A key figure in this enterprise is Simon Roche, a senior member of the millennialist, white nationalist and survivalist group the Suidlanders, who in their own words exist to “prepare a Protestant Christian South African Minority for a coming violent revolution,” or race war.
Last year, Roche traveled extensively in the US and beyond, promoting the idea that whites in South Africa were under attack, and at risk of ethnic cleansing.
Roche appeared not only at far-right conferences like American Renaissance and on a whole range of alt-right podcasts, but also in interviews with “alt-light” figures with large, crossover audiences, such as Stefan Molyneux and Mike Cernovich.
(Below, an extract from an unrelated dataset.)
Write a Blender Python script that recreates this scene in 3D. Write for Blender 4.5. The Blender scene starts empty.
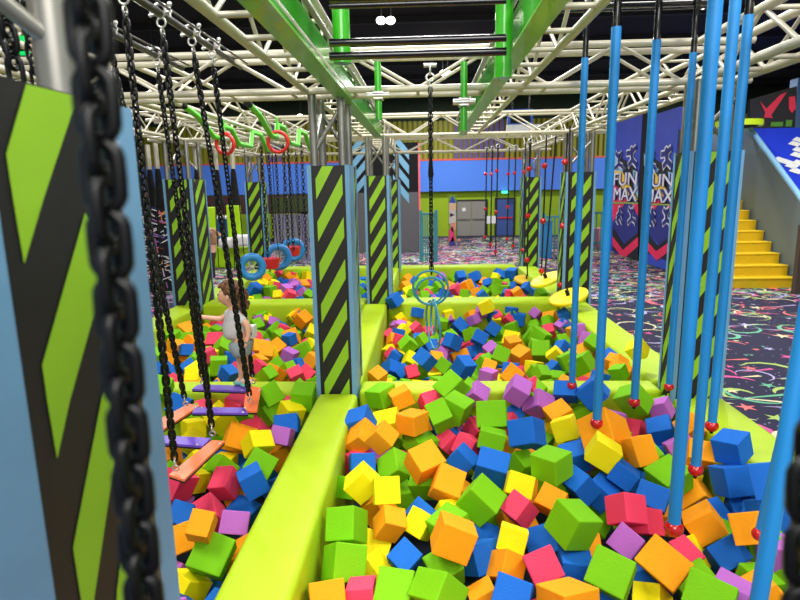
import bpy, math, random
from mathutils import Vector, Matrix, Quaternion
random.seed(7)
COL = bpy.context.scene.collection
R = math.radians
# ------------------------------------------------------------------ camera frame
F = 580.0; HC = 2.7
def _n(v): return Vector(v).normalized()
_y = _n((25.0, 112.0, -F)); _s, _c = math.sin(.0175), math.cos(.0175)
_z = _n((-_s, _c, -(_y[0]*-_s + _y[1]*_c)/_y[2])); _x = _y.cross(_z)
MC = Matrix(((_x[0], _y[0], _z[0]), (_x[1], _y[1], _z[1]), (_x[2], _y[2], _z[2])))
CAM = Vector((0, 0, HC))
def at(px, py, x=None, y=None, z=None):
    d = MC.transposed() @ Vector(((px-400)/F, (300-py)/F, -1.0))
    t = (z-HC)/d.z if z is not None else (y/d.y if y is not None else x/d.x)
    return CAM + d*t
def dist2cam(p): return -(MC @ (Vector(p)-CAM)).z
# ------------------------------------------------------------------ materials
MATS = {}
def srgb(c):
    return tuple(((v/255)/12.92 if v/255 <= .04045 else ((v/255+.055)/1.055)**2.4) for v in c)
def mat(name, rgb, rough=.6, metal=0., var=.08, scale=6., bump=0., bscale=60., emit=0., spec=.5, coat=0.):
    if name in MATS: return MATS[name]
    m = bpy.data.materials.new(name); m.use_nodes = True
    nt = m.node_tree; b = nt.nodes['Principled BSDF']
    col = srgb(rgb)
    tc = nt.nodes.new('ShaderNodeTexCoord')
    no = nt.nodes.new('ShaderNodeTexNoise'); no.inputs['Scale'].default_value = scale; no.inputs['Detail'].default_value = 3
    nt.links.new(tc.outputs['Object'], no.inputs['Vector'])
    mx = nt.nodes.new('ShaderNodeMix'); mx.data_type = 'RGBA'
    mx.inputs[6].default_value = (*[max(0, v*(1-var)) for v in col], 1)
    mx.inputs[7].default_value = (*[min(1, v*(1+var)) for v in col], 1)
    nt.links.new(no.outputs['Fac'], mx.inputs[0])
    nt.links.new(mx.outputs[2], b.inputs['Base Color'])
    b.inputs['Roughness'].default_value = rough; b.inputs['Metallic'].default_value = metal
    b.inputs['Specular IOR Level'].default_value = spec
    b.inputs['Coat Weight'].default_value = coat
    if emit:
        nt.links.new(mx.outputs[2], b.inputs['Emission Color']); b.inputs['Emission Strength'].default_value = emit
    if bump:
        n2 = nt.nodes.new('ShaderNodeTexNoise'); n2.inputs['Scale'].default_value = bscale; n2.inputs['Detail'].default_value = 4
        nt.links.new(tc.outputs['Object'], n2.inputs['Vector'])
        bp = nt.nodes.new('ShaderNodeBump'); bp.inputs['Strength'].default_value = bump; bp.inputs['Distance'].default_value = .02
        nt.links.new(n2.outputs['Fac'], bp.inputs['Height']); nt.links.new(bp.outputs[0], b.inputs['Normal'])
    MATS[name] = m
    return m
FOAM = {'g': ('green', (118,190,4)), 'o': ('orange', (255,160,14)), 'b': ('blue', (22,104,200)), 'y': ('yellow', (252,232,4)), 'p': ('pink', (242,66,100)), 'v': ('violet', (186,104,196))}
for k, (nm, c) in FOAM.items(): mat('foam '+nm, c, rough=.75, var=.05, scale=3, bump=.12, bscale=14, spec=.25)
lime = mat('lime vinyl', (172,202,24), rough=.55, var=.12, scale=2.2, bump=.3, bscale=4, spec=.3)
black_pad = mat('black vinyl', (24,22,19), rough=.55, var=.15, bump=.1, bscale=9)
stripe = mat('stripe green', (142,192,32), rough=.5, var=.06, bump=.1, bscale=9)
trimblue = mat('light blue trim', (108,156,192), rough=.5, var=.10, scale=3, bump=.2, bscale=8)
alu = mat('brushed aluminium', (150,148,140), rough=.38, metal=.75, var=.12, scale=9)
cream = mat('cream truss paint', (200,194,174), rough=.35, metal=.15, var=.07, scale=5)
greenp = mat('green painted steel', (62,176,38), rough=.22, var=.12, scale=2, coat=.4)
polebl = mat('blue foam sleeve', (26,134,208), rough=.5, var=.08, scale=4)
redball = mat('glossy red ball', (196,22,26), rough=.12, var=.05, coat=.5)
darkmetal = mat('dark steel', (70,68,64), rough=.3, metal=.8, var=.15)
blacktube = mat('glossy black tube', (14,14,15), rough=.18, var=.2, coat=.6)
chainm = mat('black coated chain', (7,7,7), rough=.38, var=.2, scale=20, spec=.35)
zinc = mat('zinc hardware', (205,205,200), rough=.3, metal=.8, var=.1)
ropem = mat('black rope', (18,18,20), rough=.8)
blackm = mat('matt black', (12,12,13), rough=.9)
pitdark = mat('dark pit bed', (30,40,60), rough=.95)
whitem = mat('white', (235,235,232), rough=.6)
purplep = mat('purple plank', (112,74,196), rough=.4, var=.06)
orangep = mat('orange plank', (250,122,66), rough=.4, var=.06)
tealr = mat('teal blue ring', (50,140,170), rough=.3, var=.08, coat=.3)
yellowd = mat('yellow disc', (250,220,10), rough=.45, var=.04)
redp = mat('red plastic', (226,44,44), rough=.35, var=.05)
bluep = mat('blue plastic', (40,130,200), rough=.4, var=.08, scale=10)
navy = mat('navy', (28,44,120), rough=.6)
bandblue = mat('periwinkle wall band', (84,138,240), rough=.8, var=.04, scale=.4)
farlime = mat('lime wall', (150,182,24), rough=.8, var=.08, scale=.5)
greywall = mat('grey wall', (96,96,98), rough=.85, var=.08, scale=1)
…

Through late last year and early this year, the idea of South African white genocide was picked up by ostensibly more mainstream figures.
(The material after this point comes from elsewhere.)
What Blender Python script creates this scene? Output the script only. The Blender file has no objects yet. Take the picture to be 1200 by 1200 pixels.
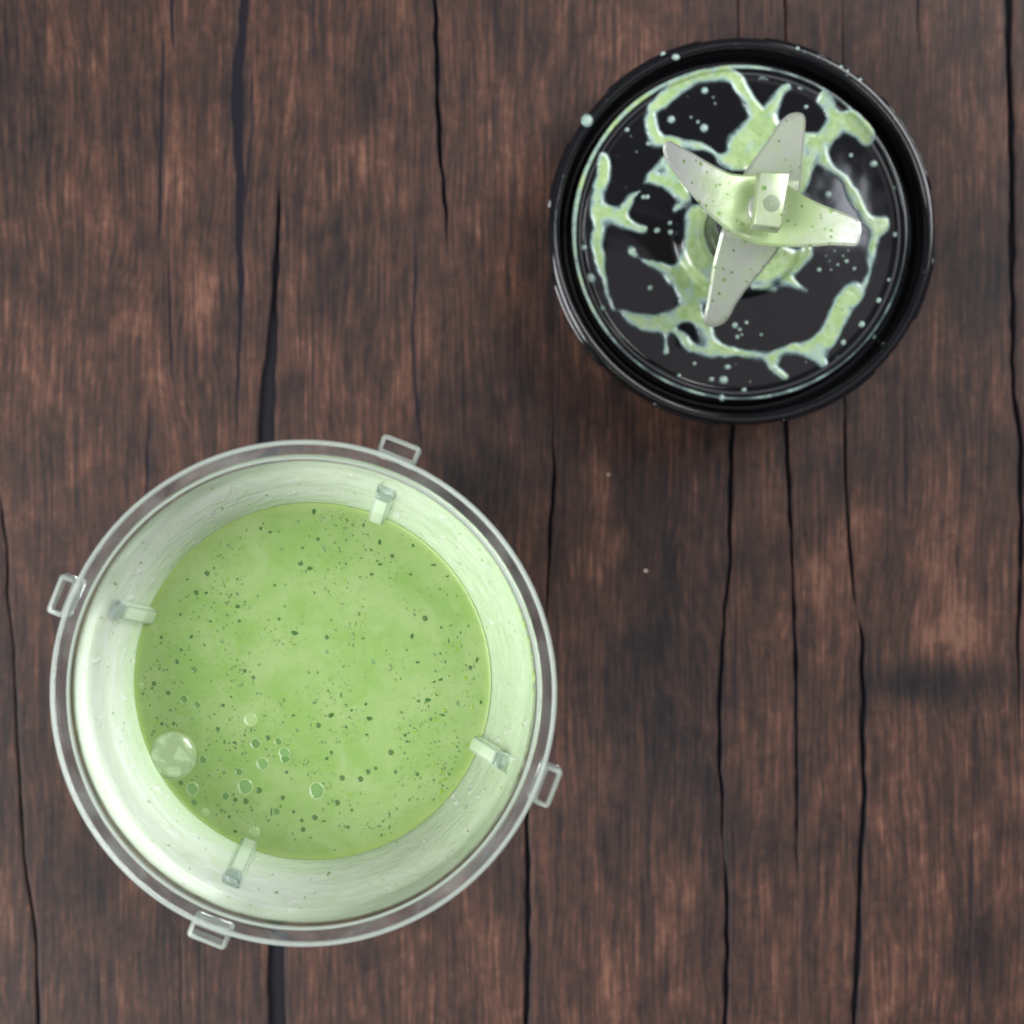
import bpy, bmesh, math, random
import numpy as np
from mathutils import Vector, Matrix, geometry
R = math.radians
random.seed(7); rng = np.random.default_rng(7)
S = bpy.context.scene
COL = S.collection
CM = 0.01

# ------------------------------------------------------------------ camera
FPX = 2097.0            # focal length in photo pixels (1200 px wide frame)
PX0, PY0 = 520.0, 600.0 # foot of the vertical under the lens
CAMZ = 48.6             # cm above the table
cam = bpy.data.cameras.new('camera'); camo = bpy.data.objects.new('camera', cam); COL.objects.link(camo)
camo.location = (0, 0, CAMZ*CM)
cam.sensor_width = 36; cam.lens = FPX/1200*36
cam.shift_x = (600-PX0)/1200; cam.shift_y = (PY0-600)/1200
cam.clip_start = 0.01; cam.clip_end = 50
cam.dof.use_dof = True; cam.dof.focus_distance = 0.388; cam.dof.aperture_fstop = 15
S.camera = camo

# ------------------------------------------------------------------ world and lamps
W = bpy.data.worlds.new('World'); S.world = W; W.use_nodes = True
W.node_tree.nodes['Background'].inputs[0].default_value = (0.75, 0.85, 1.0, 1)
W.node_tree.nodes['Background'].inputs[1].default_value = 0.10
def area(name, loc, target, sx, sy, power, col):
    l = bpy.data.lights.new(name, 'AREA'); l.shape = 'RECTANGLE'; l.size = sx; l.size_y = sy
    l.energy = power; l.color = col
    o = bpy.data.objects.new(name, l); COL.objects.link(o); o.location = loc
    d = Vector(target)-Vector(loc); o.rotation_euler = d.to_track_quat('-Z', 'Y').to_euler()
    return o
area('window_light', (-1.05, -0.50, 0.95), (0, 0, 0.08), 1.2, 1.1, 46.0, (0.975, 0.985, 1.0))
area('added_fill_light', (1.02, 0.78, 1.30), (0, 0, 0.08), 1.0, 1.0, 30.0, (0.98, 0.985, 1.0))  # added fill to brighten the cup's lower-left inside; no window known there
area('ceiling_bounce_light', (0.15, -0.62, 2.0), (0.15, -0.6199, 0), 2.0, 2.0, 4.6, (1.0, 0.96, 1.0))
area('far_lamp_light', (0.70, 0.38, 2.0), (0.70, 0.3801, 0), 0.34, 0.16, 1.3, (0.86, 0.9, 1.0))

S.render.engine = 'CYCLES'
S.cycles.use_denoising = True
S.cycles.max_bounces = 18; S.cycles.transmission_bounces = 14; S.cycles.transparent_max_bounces = 16
S.cycles.diffuse_bounces = 4; S.cycles.glossy_bounces = 6
S.cycles.blur_glossy = 0.3
S.cycles.sample_clamp_indirect = 6.0
vs = S.view_settings
vs.view_transform = 'Standard'; vs.look = 'None'; vs.exposure = 0.42; vs.gamma = 1.0; vs.use_curve_mapping = False

# ------------------------------------------------------------------ helpers
def un(px, py, z):
    "photo pixel at height z (cm above table) -> cm"
    Z = CAMZ-z
    return ((px-PX0)*Z/FPX, (PY0-py)*Z/FPX)
def lin(r, g, b, k=1.0):
    f = lambda c: c/12.92 if c <= .04045 else ((c+.055)/1.055)**2.4
    return (k*f(r/255), k*f(g/255), k*f(b/255), 1)
def mesh(name, verts, faces, mat=None, parent=None, smooth=True, cm=True, attrs=None):
    m = bpy.data.meshes.new(name)
    v = np.asarray(verts, dtype=float)
    if cm: v = v*CM
    m.from_pydata(v.tolist(), [], faces)
    if attrs:
        for k, a in attrs.items():
            at = m.attributes.new(k, 'FLOAT', 'POINT'); at.data.foreach_set('value', np.asarray(a, dtype=np.float32))
    m.validate(); m.update()
    if smooth: m.polygons.foreach_set('use_smooth', [True]*len(m.polygons))
    o = bpy.data.objects.new(name, m); COL.objects.link(o)
    if mat: m.materials.append(mat)
    if parent: o.parent = parent; o.matrix_parent_inverse = Matrix.Translation(parent.location).inverted()
    return o
def from_bm(name, bm, mat, parent=None, smooth=True):
    bmesh.ops.recalc_face_normals(bm, faces=bm.faces)
    m = bpy.data.meshes.new(name); bm.to_mesh(m); bm.free()
    if smooth: m.polygons.foreach_set('use_smooth', [True]*len(m.polygons))
    o = bpy.data.objects.new(name, m); COL.objects.link(o); m.materials.append(mat)
    if parent: o.parent = parent; o.matrix_parent_inverse = Matrix.Translation(parent.location).inverted()
    return o
def empty(name, loc, label, cat, group=None):
    o = bpy.data.objects.new(name, None); COL.objects.link(o); o.location = loc; o.empty_display_size = .01
    o['label'] = label; o['category'] = cat
    if group: o['group'] = group
    return o
def sharp(o, ang=35):
    m = o.data
    bm = bmesh.new(); bm.from_mesh(m)
    for e in bm.edges:
        if len(e.link_faces) == 2 and e.calc_face_angle(0) > R(ang): e.smooth = False
    bm.to_mesh(m); bm.free()
def lathe(name, prof, cx, cy, mat, parent=None, n=160, closed=False, attrs=None, wob=None):
    "prof: list of (r,z) in cm; closed joins last to first"
    v = []; f = []; k = len(prof)
    for i in range(n):
        a = 2*math.pi*i/n; c, s = math.cos(a), math.sin(a)
        for (r, z) in prof:
            if wob: r, z = wob(a, r, z)
            v.append((cx+r*c, cy+r*s, z))
    for i in range(n):
        j = (i+1) % n
        for q in range(k if closed else k-1):
            p = (q+1) % k
            f.append((i*k+q, j*k+q, j*k+p, i*k+p))
    return mesh(name, v, f, mat, parent)
def rounded(prof, rad, seg=4, closed=True):
    "round the corners of a 2-D polyline; rad per point"
    out = []; n = len(prof)
    for i, p in enumerate(prof):
        r = rad[i] if isinstance(rad, (list, tuple)) else rad
        if r <= 0 or (not closed and i in (0, n-1)): out.append(p); continue
        a = Vector(prof[i-1]); b = Vector(p); c = Vector(prof[(i+1) % n])
        u = (a-b); w = (c-b); r = min(r, u.length*.45, w.length*.45)
        p0 = b+u.normalized()*r; p1 = b+w.normalized()*r
        for t in range(seg+1):
            t /= seg
            q = p0*(1-t)**2 + b*2*t*(1-t) + p1*t*t
            out.append((q.x, q.y))
    return out

class N:
    "tiny node-tree helper"
    def __init__(s, name):
        s.m = bpy.data.materials.new(name); s.m.use_nodes = True; s.t = s.m.node_tree; s.t.nodes.clear()
        s.out = s.t.nodes.new('ShaderNodeOutputMaterial')
    def n(s, typ, ins=None, **kw):
        d = s.t.nodes.new('ShaderNode'+typ)
        for k, v in kw.items(): setattr(d, k, v)
        for k, v in (ins or {}).items(): s.set(d.inputs[k], v)
        return d
    def set(s, sock, v):
        if isinstance(v, bpy.types.NodeSocket): s.t.links.new(v, sock)
        elif isinstance(v, bpy.types.Node): s.t.links.new(v.outputs[0], sock)
        else: sock.default_value = v
    def surf(s, v): s.set(s.out.inputs['Surface'], v); return s.m
    def math(s, op, a, b=0.0, c=None, clamp=False):
        d = s.n('Math', {0: a, 1: b}, operation=op, use_clamp=clamp)
        if c is not None: s.set(d.inputs[2], c)
        return d.outputs[0]
    def mix(s, f, a, b, blend='MIX'):
        d = s.n('Mix', data_type='RGBA', blend_type=blend)
        s.set(d.inputs[0], f); s.set(d.inputs[6], a); s.set(d.inputs[7], b); return d.outputs[2]
    def ramp(s, f, lo, hi, a=0.0, b=1.0, interp='SMOOTHSTEP'):
        d = s.n('MapRange', {0: f, 1: lo, 2: hi, 3: a, 4: b}, interpolation_type=interp); return d.outputs[0]
    def obj(s, scale, loc=(0, 0, 0), rot=(0, 0, 0)):
        "object coords (m) scaled to 'per cm' frequencies"
        tc = s.n('TexCoord').outputs['Object']
        return s.n('Mapping', {'Vector': tc, 'Location': loc, 'Rotation': rot, 'Scale': tuple(100*q for q in scale)}).outputs[0]
    def noise(s, vec, detail=3.0, rough=.55, dist=0.0, scale=1.0):
        return s.n('TexNoise', {'Vector': vec, 'Scale': scale, 'Detail': detail, 'Roughness': rough, 'Distortion': dist}).outputs[0]
    def attr(s, name): return s.n('Attribute', attribute_name=name).outputs['Fac']
    def pbr(s, col, rough=.5, **kw):
        d = s.n('BsdfPrincipled'); s.set(d.inputs['Base Color'], col); s.set(d.inputs['Roughness'], rough)
        for k, v in kw.items(): s.set(d.inputs[k.replace('_', ' ')], v)
        return d.outputs[0]
    def bump(s, h, strength, dist):
        return s.n('Bump', {'Height': h, 'Strength': strength, 'Distance': dist}).outputs[0]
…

Ann Coulter promoted the idea that white farmers were “the only real refugees” in a retweet of white nationalist Tara McCarthy.
Tucker Carlson’s claim in March that South Africa was “falling apart” due to land reform was dutifully reposted at reddit’s Trumpist hub, The Donald.
Katie Hopkins memorably visited South Africa in preparation for a documentary on the subject.
Willem Petzer, described by independent media organization Unicorn Riot as a “racist Internet pundit,” has been a guest of Proud Boys founder Gavin McInnes on his podcast, and hosted McInnes in return on his YouTube channel.
Meanwhile, petitions appeared appealing to Trump to accord special immigration status to white farmers, some attracting thousands of signatures.
In March, the alleged plight of the farmers became the subject of a campaign by News Corp tabloids in Australia.
In a preview of Trump’s response, the News Corp intervention led then-Australian minister of home affairs Peter Dutton to float a short-lived proposal to give preferential immigration treatment to white farmers.
The move was praised by white nationalists on forums like Stormfront and cited by rightwingers of all kinds as evidence of the issue’s importance.
Roche and the Suidlanders claimed credit for the development. (As at this writing, Dutton was involved in an internecine struggle for Australia’s prime ministership.)
Rallies in several Australian cities drew hundreds of people to demonstrate on behalf of South African farmers and attracted politicians, including some from the governing Liberal Party. In the US, politicians reportedly met with members of other Afrikaner groups on the issue.
Since then, Lauren Southern, who has become one of the alt-right’s breakout e-celebrities, has completed and heavily promoted a documentary on the issue, entitled Farmlands.
That film was a centerpiece of her recent tour of Australia with Molyneux.
Southern, and her advocacy on the issue, received extensive promotion in News Corp properties.
On Monday last week, another Southern appearance indicated how important the issue was becoming to the big dogs in US right-wing media.
Talk radio host Michael Savage devoted an entire show to the issue, and presented Southern and Hopkins to his 11 million listeners to speak about their own trips to South Africa.
Savage — regularly described as one of the most influential talk radio hosts in the country — repeatedly described the situation as “genocide.”
When Southern was asked how people could support the farmers, she mentioned the Suidlanders and urged listeners to contact politicians about the issue.
Savage also promoted his own petition to Trump on behalf of the farmers.
On Twitter, he was incensed at Carlson receiving credit for the US president’s moves on the issue.
However, as in Australia, the crucial step in creating a policy proposal issue appears to have been advocacy by a News Corp outlet, in this case Tucker Carlson’s program. Indeed, News Corp now appears to be a crucial conduit for alt-right ideas to reach governments.
The development has been celebrated overnight by the racist far right, but so too has the whole process by which “white genocide” has become a matter of broader public debate.
Earlier this year, an anonymous podcaster on the white genocide-focused White Rabbit Radio said: “This was the province of Stormfront five, 10 years ago, white genocide in South Africa. Now it is mainstream.”